#### [Short problem]
Look for the string "HueSaturation" and copy every line that has it.

= = = = =

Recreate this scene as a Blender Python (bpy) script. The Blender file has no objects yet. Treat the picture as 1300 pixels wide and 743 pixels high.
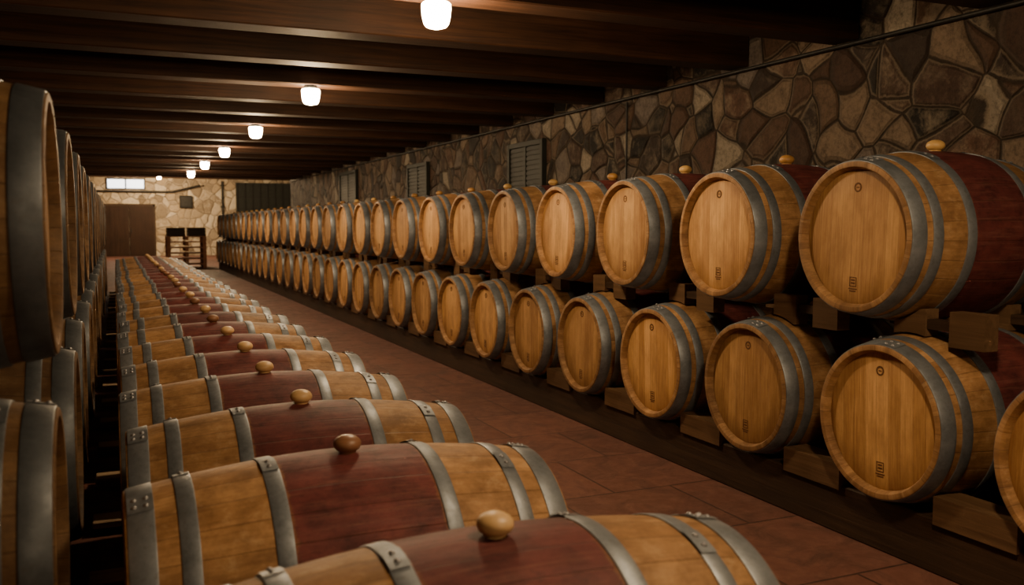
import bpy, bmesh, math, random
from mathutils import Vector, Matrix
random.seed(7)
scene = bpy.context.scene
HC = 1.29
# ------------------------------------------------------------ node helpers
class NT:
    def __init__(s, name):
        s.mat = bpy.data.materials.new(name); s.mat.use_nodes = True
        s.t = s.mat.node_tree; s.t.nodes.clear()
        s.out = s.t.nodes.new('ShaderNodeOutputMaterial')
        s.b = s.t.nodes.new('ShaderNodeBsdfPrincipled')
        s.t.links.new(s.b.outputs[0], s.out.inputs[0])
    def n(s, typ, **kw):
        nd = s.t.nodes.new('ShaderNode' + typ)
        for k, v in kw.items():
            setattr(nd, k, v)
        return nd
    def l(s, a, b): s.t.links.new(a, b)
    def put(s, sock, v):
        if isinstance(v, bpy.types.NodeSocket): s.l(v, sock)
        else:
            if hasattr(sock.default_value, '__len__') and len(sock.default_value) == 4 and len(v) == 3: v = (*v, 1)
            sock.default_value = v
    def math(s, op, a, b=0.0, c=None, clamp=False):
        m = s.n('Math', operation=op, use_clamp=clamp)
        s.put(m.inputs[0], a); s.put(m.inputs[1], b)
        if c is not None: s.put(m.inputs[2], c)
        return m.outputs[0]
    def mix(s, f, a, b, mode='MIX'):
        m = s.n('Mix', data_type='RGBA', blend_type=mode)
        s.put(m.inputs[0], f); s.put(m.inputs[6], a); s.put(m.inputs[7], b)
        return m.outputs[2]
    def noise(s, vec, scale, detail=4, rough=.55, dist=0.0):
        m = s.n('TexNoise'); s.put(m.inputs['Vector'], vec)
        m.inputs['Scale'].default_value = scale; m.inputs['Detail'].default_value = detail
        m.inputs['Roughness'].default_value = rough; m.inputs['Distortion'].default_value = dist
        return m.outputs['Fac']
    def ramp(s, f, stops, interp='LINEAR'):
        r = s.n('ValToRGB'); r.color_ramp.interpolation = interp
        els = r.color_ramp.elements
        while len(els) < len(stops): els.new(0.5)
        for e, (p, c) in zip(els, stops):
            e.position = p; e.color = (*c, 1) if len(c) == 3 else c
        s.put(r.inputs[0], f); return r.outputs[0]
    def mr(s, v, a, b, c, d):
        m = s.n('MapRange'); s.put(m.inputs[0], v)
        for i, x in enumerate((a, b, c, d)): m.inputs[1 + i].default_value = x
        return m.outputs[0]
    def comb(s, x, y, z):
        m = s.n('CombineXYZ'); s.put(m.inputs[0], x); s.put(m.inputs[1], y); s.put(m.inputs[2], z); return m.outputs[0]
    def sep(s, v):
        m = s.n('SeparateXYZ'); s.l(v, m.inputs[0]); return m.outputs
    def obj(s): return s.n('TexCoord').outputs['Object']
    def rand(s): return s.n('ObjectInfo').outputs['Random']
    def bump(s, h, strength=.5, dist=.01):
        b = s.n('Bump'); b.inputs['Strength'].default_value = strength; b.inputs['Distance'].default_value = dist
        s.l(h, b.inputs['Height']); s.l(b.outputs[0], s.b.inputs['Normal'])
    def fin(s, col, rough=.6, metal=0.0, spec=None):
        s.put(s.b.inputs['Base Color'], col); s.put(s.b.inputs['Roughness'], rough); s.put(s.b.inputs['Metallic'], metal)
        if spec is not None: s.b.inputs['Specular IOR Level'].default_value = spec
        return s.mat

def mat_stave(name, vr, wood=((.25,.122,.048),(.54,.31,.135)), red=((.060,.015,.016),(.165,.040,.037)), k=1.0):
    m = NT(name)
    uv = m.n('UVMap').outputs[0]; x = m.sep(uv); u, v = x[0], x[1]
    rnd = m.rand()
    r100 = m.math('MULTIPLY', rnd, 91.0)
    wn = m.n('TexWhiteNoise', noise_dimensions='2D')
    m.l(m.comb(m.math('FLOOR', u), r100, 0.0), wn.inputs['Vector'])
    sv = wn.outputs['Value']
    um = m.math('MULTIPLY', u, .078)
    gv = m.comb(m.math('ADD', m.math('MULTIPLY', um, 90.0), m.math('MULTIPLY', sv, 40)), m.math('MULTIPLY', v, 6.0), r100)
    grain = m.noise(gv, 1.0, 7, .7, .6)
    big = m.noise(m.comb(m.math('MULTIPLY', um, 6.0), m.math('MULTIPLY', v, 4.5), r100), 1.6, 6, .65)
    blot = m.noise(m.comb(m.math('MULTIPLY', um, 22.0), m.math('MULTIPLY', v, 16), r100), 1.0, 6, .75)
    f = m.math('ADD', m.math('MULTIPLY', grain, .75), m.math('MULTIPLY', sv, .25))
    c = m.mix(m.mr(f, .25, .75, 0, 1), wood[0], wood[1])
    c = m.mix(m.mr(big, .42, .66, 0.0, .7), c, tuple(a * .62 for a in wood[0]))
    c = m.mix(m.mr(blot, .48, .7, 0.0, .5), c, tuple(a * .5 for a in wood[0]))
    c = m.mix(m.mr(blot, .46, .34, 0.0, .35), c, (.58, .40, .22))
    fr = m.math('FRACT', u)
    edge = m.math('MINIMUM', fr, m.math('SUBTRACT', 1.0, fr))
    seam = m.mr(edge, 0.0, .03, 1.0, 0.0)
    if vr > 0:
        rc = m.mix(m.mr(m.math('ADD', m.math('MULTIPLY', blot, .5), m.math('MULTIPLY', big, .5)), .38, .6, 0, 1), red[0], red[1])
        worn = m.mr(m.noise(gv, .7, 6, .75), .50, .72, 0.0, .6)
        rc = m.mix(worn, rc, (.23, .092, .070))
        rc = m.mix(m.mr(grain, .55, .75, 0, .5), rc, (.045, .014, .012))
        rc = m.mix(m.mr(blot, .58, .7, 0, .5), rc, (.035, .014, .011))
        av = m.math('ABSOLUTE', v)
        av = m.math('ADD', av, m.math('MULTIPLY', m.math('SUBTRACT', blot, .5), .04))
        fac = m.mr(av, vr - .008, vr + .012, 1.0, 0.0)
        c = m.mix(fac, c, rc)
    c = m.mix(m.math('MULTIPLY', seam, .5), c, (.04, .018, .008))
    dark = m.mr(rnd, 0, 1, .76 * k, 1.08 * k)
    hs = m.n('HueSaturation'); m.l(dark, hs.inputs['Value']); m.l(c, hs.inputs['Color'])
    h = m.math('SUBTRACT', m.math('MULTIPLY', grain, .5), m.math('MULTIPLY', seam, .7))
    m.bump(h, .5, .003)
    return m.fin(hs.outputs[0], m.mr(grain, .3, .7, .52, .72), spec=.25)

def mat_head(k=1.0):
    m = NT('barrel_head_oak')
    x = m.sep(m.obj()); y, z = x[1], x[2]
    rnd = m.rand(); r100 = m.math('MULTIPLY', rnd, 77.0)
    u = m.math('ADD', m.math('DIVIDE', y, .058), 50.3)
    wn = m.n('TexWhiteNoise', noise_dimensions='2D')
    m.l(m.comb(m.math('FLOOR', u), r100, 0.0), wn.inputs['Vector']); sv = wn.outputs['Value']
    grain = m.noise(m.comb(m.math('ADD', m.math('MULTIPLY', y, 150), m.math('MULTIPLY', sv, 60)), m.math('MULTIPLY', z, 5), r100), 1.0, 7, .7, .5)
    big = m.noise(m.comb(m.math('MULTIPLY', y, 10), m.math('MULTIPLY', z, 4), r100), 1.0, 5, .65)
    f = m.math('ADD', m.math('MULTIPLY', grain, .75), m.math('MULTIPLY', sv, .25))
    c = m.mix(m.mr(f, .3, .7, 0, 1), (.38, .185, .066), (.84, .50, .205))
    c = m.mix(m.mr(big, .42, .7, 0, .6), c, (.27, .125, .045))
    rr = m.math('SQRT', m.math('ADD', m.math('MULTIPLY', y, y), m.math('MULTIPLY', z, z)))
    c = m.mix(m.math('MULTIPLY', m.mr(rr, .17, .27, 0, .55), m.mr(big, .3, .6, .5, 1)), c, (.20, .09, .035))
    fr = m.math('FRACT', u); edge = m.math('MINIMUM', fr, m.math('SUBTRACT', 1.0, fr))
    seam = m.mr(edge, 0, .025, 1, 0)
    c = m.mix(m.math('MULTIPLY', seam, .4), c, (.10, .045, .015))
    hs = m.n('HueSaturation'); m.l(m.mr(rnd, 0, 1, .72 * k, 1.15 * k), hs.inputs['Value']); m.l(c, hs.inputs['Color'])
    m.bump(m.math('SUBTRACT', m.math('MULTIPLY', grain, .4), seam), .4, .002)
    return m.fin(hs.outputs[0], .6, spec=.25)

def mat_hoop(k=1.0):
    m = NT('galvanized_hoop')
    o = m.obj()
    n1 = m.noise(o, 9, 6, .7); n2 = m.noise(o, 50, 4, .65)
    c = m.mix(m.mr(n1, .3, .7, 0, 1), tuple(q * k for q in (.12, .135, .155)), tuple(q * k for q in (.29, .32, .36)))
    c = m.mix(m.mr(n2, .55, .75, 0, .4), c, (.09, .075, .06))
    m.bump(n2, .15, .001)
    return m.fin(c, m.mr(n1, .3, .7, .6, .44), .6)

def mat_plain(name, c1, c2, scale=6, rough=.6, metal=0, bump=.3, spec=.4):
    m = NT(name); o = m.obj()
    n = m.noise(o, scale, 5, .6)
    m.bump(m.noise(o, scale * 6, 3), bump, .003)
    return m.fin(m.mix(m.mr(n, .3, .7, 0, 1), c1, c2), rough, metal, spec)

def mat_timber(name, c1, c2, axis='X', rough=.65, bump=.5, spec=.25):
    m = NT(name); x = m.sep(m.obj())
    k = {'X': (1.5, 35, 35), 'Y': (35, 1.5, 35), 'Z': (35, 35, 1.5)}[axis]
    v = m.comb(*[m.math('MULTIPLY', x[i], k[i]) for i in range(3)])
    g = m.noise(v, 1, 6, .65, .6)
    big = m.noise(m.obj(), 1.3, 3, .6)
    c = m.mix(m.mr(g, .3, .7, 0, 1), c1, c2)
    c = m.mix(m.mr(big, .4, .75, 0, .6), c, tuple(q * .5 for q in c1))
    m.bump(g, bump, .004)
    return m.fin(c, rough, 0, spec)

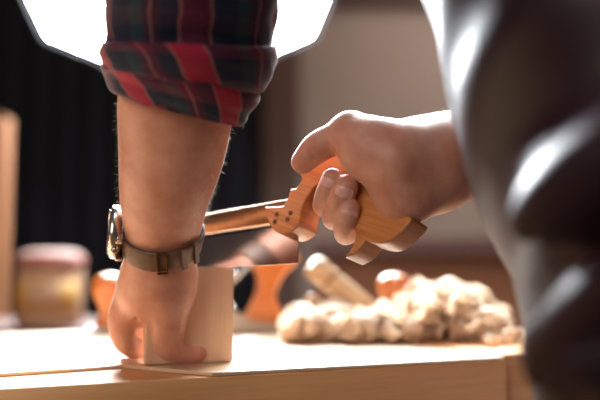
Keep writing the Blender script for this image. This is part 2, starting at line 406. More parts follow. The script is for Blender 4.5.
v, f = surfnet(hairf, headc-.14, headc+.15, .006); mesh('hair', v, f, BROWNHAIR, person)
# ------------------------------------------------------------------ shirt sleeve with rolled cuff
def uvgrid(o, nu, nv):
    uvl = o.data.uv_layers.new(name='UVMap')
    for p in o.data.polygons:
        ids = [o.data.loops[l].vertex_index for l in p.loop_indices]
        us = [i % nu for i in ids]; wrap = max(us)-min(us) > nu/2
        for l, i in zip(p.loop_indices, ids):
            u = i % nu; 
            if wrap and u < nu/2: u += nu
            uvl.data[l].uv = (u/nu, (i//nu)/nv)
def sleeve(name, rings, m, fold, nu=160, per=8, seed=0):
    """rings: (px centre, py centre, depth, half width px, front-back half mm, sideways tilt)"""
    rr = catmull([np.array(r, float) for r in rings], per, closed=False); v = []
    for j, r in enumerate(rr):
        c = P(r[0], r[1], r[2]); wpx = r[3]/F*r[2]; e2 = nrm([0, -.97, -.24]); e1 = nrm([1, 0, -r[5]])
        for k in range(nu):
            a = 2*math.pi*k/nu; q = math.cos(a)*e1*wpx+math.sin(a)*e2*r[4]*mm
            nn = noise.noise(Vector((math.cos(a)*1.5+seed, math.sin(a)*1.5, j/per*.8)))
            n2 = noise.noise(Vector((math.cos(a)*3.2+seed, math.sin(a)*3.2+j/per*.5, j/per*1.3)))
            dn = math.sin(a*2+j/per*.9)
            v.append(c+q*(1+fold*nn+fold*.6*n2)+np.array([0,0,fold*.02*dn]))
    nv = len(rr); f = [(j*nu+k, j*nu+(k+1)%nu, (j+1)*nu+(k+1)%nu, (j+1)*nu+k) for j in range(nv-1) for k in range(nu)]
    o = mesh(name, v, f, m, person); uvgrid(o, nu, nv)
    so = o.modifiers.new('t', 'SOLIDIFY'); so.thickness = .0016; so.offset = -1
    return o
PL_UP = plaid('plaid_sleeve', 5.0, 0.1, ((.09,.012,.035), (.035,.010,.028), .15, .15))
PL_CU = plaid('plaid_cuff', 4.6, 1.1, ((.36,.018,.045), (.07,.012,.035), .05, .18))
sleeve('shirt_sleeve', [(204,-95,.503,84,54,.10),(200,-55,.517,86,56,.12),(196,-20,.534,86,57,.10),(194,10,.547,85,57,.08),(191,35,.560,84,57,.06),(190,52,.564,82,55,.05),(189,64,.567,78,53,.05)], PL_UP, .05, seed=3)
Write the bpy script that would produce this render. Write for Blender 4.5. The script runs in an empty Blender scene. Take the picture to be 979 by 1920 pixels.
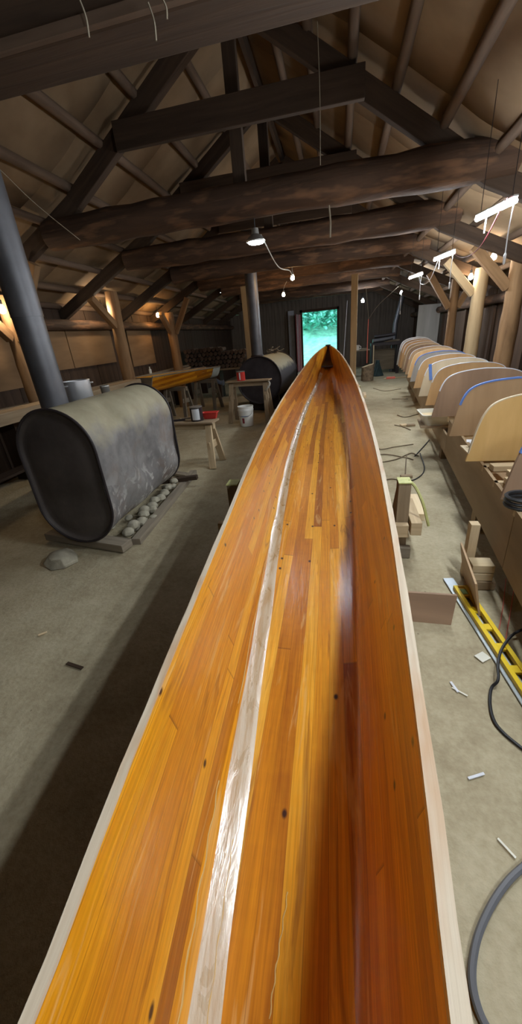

= = = = =

#### [Output of the task]
    hs = m.n('HueSaturation'); m.l(dark, hs.inputs['Value']); m.l(c, hs.inputs['Color'])
    hs = m.n('HueSaturation'); m.l(m.mr(rnd, 0, 1, .72 * k, 1.15 * k), hs.inputs['Value']); m.l(c, hs.inputs['Color'])